I would probably not do it just to prove a point, but I do believe the VVT has problems.
Interestingly, the MAP sensor may well be culpable. It's new role in the LLY, is as a feedback sensor. It was never intended for this role, and tolerances may well a real issue for various LLY's.
Can 21 vs 25 psi be the difference between overheating, and not overheating? Yes.
I took one overheating LLY vehicle that was running "too much" boost, and fixed it by removing the boost enhancement, no other changes. Then I started thinking:
What if many vehicles were overboosted?
I have read about a few instances where the guy who had an edge attitude (LB7) was reporting 10 psi on the display. Then found it was actually 21 psi (normal), turns out the MAP sensor was bad, heat damaged. But other than noticing the display was off, on the LB7, there were no consequences, and were it not for the Attitude, he never would have had cause to investigate.
LB7: The MAP sensor is a simple reporting sensor, no induction related ECM decisions are made with it. The boost is designed by turbine gas flow, and merely capped by the wastegate. It's compressor innefficiency is hardware limited.
On the LLY (VVT), by contrast, this is not the case. If there is a MAP sensor anomoly, it appears the VVT will just produce more boost till the desired MAP sensor return volatage is achieved. The reading on the attitude display (or any scanner for that matter) will be no help in identifying the problem, because it will always read 21, even if actual boost is 40 psi. This is unlike the LB7. Plus, there is no software efficiency degradation limit, and certainly no hardare limit, the wastegate is gone. In fact, the VVT has, in my opinion, serious efficiency erroding feedback loops, and nothing to safeguard against them.

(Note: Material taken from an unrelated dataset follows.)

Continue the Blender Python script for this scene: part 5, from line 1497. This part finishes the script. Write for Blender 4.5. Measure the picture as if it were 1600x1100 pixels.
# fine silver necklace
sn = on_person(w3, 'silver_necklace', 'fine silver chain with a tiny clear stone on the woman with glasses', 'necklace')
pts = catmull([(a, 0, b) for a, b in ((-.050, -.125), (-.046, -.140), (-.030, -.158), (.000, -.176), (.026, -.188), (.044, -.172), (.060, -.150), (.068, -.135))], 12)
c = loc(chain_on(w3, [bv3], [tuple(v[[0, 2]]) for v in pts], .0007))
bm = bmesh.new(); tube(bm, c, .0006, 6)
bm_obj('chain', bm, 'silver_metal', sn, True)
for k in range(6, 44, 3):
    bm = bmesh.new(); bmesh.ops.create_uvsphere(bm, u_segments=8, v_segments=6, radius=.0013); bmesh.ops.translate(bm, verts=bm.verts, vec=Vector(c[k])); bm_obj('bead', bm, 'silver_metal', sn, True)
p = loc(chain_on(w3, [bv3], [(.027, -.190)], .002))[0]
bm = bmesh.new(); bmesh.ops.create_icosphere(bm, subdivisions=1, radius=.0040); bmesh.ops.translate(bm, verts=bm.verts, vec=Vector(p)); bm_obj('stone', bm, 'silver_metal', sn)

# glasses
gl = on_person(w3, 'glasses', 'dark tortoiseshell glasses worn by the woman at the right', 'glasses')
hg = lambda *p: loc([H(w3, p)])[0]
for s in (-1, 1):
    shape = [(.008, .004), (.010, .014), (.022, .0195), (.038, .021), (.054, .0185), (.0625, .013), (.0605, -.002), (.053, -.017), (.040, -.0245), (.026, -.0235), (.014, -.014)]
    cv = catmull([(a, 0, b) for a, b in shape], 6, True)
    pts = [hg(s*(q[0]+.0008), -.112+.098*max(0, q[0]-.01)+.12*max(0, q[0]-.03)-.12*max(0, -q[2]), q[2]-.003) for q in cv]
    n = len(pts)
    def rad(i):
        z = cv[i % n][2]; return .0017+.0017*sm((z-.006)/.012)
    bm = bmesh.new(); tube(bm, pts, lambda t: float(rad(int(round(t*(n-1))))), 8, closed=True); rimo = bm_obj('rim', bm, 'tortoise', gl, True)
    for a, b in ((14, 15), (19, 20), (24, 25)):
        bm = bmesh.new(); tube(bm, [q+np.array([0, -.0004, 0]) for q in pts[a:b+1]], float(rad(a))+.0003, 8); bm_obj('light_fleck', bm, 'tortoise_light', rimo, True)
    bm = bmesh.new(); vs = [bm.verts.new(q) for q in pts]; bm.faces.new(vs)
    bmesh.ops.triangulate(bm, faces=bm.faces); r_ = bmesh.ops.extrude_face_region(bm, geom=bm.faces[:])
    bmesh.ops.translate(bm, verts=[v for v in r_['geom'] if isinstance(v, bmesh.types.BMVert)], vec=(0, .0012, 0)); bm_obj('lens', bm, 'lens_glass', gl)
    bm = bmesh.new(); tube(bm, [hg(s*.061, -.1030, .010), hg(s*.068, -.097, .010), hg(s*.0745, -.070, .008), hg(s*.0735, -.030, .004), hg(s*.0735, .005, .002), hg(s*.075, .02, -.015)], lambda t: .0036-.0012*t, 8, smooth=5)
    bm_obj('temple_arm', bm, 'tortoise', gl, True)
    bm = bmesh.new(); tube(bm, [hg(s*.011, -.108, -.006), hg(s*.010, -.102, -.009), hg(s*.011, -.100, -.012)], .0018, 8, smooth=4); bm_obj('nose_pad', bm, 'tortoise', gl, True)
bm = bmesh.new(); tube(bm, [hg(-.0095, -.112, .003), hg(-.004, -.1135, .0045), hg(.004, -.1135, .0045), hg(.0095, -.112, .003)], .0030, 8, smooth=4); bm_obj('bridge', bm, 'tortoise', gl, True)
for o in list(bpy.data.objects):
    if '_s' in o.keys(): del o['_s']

If you have a LLY MAP sensor damaged by heat, and it is reporting 10 psi when the plenum is seeing 21, guess what? That 21 psi reported in the attitude display, might actually be 32 or more, which the turbo is glad to produce unchecked. AND THAT IS AN OVERHEAT, the stack cannot handle that much heat, as much as (5) five-bedroom heating and cooling units worth, from the CAC alone. Reports of unusual or constant fan without load is also an indicator, there is heat, but where from? The CAC.
I started thinking more. "isn't there LLY comparator tables that issue a MAF code, if mass air flow doesn't mate with boost, correlated within certain tolerance parameters?" There is. And I adjusted them so that the ECM would expect to see really low MAF numbers when boost was high. For example, I set it to read 20 lb/min of air when boost was 25 psi (in actuality, 25 psi produces around 50-60 lb/min of air, so there is a clear mismatch). To my surprise, I got NO codes, after running around for 20 minutes. Then again, you need 100 occurences of failure to set the code. I can change that to 1 and retry
I started thinking more. "if no code results from overboost conditions due to a bad MAP sensor, then all these LLY's might be overheating, without the telltale cause showing up".
Then from a different angle "what if MAP sensor voltage scaling changed with sensor temp itself?" IOW, what if, as the sensor itself heated up, it's scaling became unreliable with too low a return voltage? We would never find the problem, because it would fix itself every day.
I am still playing with this, but more can be found about this and other real VGT forced induction issues
HERE.
I really like the VVT for its other virtues. I have finally gotten Ross to fix the ECT boost issue (thank you again Ross), that allows us to use boost as an artificial load, and I am able to warm up the truck much quicker in the winter, for example, and have that boost disappear at 170 ECT.